The notorious "autonomist" issue, including: class and class antagonism, socialism and its leftovers, press cuttings on shoplifting etc.
According to Ian Bone this issue went down badly with a number of people involved with Class War at the time and a large number were burned. (Bash The Rich: True Life Confessions of an Anarchist in the UK p150-153).
A "time and motion" study is a business efficiency technique aimed at extracting as much labour out of workers as possible.
The cover of this issue is an image from the aftermath of “Opera House Riots” in Zurich in 1980. It was also the cover image of the book Zürcher Bewegung, Band 32 (Zurich Movement, Vol. 32) by Fredy Meier, published 1981:
Attachments
ClassWar04.pdf
(10.11 MB)
Comments
With the burning of this…
With the burning of this issue by members of Class War in mind:
Worth making clear what Bone…
Worth making clear what Bone wrote about the issue. ('Leah' was actually Lia).
"AUTONOMANIA
By the end of 1983, some political differences were already emerging in the Class War group which couldn't be wished away in favour of 'action'. Aleks was our last remaining situationist, adherent with his Italian autonomist girlfriend Leah. Unlike his ex-mate Nick Brandt, who could only grimace with horror at the very mention of the vulgar Class War, Aleks saw some positive things in Class War. He was however a wary critiquer of Sean Mason's 'working-classism' - that is Sean's belief that anything working class was intrinsically good. This wasn't just used to dismiss any objections to out-of-order behaviour as 'middle class' but glorified what was in fact some of the worst aspects of working-class culture.
Aleks and Leah volunteered to produce Class War No. 4. At this time, anyone who was associated with the group could just go off and write the next issue. There was no discussion of articles at meetings or desire for editorial control by the group as a whole. Me, Sean and Stella had effectively produced No. 3 and were quite happy to have a rest and let Aleks and Leah produce the next one.
Class War No. 4 is totally unlike any other issue of the paper. Aleks and Leah produced a paper which contained a sustained and cogent intellectual attack on the Mason position but which had none of the populism or propaganda values of the earlier issues. It was more of an internal discussion document than a newspaper and proved extremely hard to sell with its perplexing 'We have our own idea of time and motion' cover. You pays your money and you makes your choice - it was either one of the best Class Wars ever, or one of the worst.

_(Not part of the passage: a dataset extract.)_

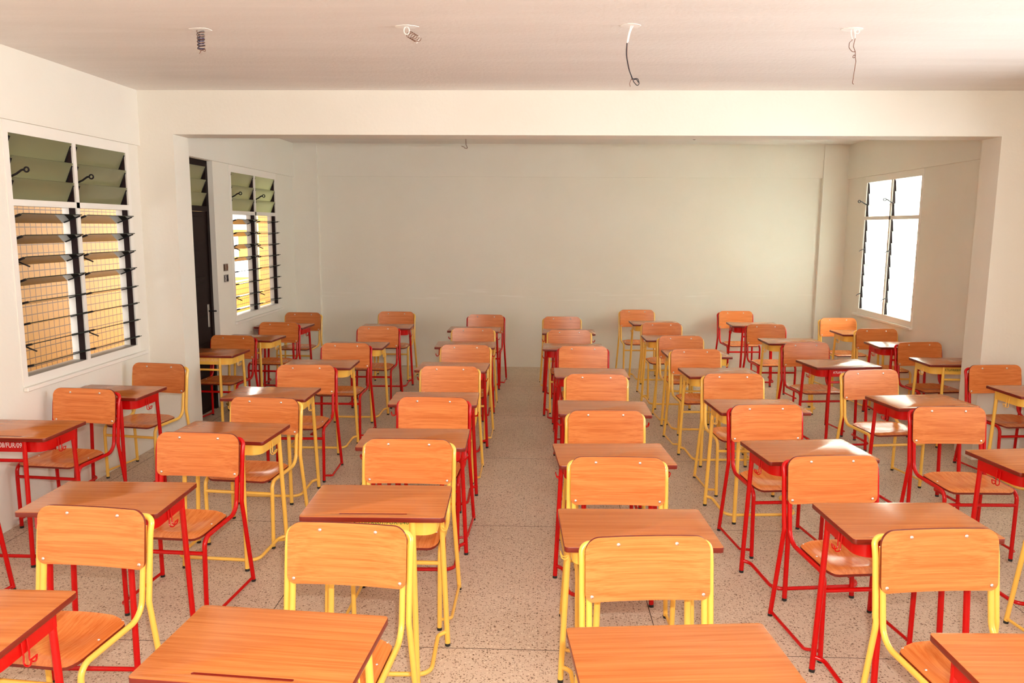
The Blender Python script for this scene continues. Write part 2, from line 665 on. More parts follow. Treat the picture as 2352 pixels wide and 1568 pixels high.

I didn't really understand its content at the time and just thought Aleks had no fucking idea of how to produce a populist paper. Looking back now, the article had a lot going for it and should have led to a wider and more careful discussion leading to a more rigorous analysis of our future actions. Anyway, here's what Aleks and Leah wrote:
The whole paper was a brave exposition of Marx's dictum that a class is only a class when 'it's a class for itself', that is class conscious. For a paper called Class War, it was important to be clear on this but the composition of London Class War at the time was not given to careful discussion. Sean Mason was fuming. He saw it as a personal attack. Leah was told to: 'Fuck off back to Italy' and the Masonists burned a large number of issue No. 4 in the back garden in Kingsbury while they danced cider-bottle naked around the burning pyre with black flags. Sales in our usual London outlets were poor and our previous buyers perplexed to say the least. The unrelenting negative feedback and abuse from Sean Mason led to Aleks and Leah quitting the Class War group and 'working classism' was left unchallenged. 'We're all racist and sexist but so what?' Sean had written once. 'But what the fuck - we're working class'."
Brilliant. Thanks for…
Brilliant. Thanks for posting this on 'working-classism', which goes hand in hand with the 'workerism' of the British 'International Socialists'.
Sam I am, hee-hee
'Race' and class are indivisible so we should quote this in full to balance the truth contained within this issue and the off-kilter:
Not quite sure what was perplexing about the cover. Doesn't every worker know what the purpose of Time and Motion studies are? Has the bonehead ever had a job?
Ian—and anarchists and Marxists in general—overplay, or misunderstand, class consciousness. The class for itself acts in its own interests, not in the interests of capital. It is about actions, not thoughts.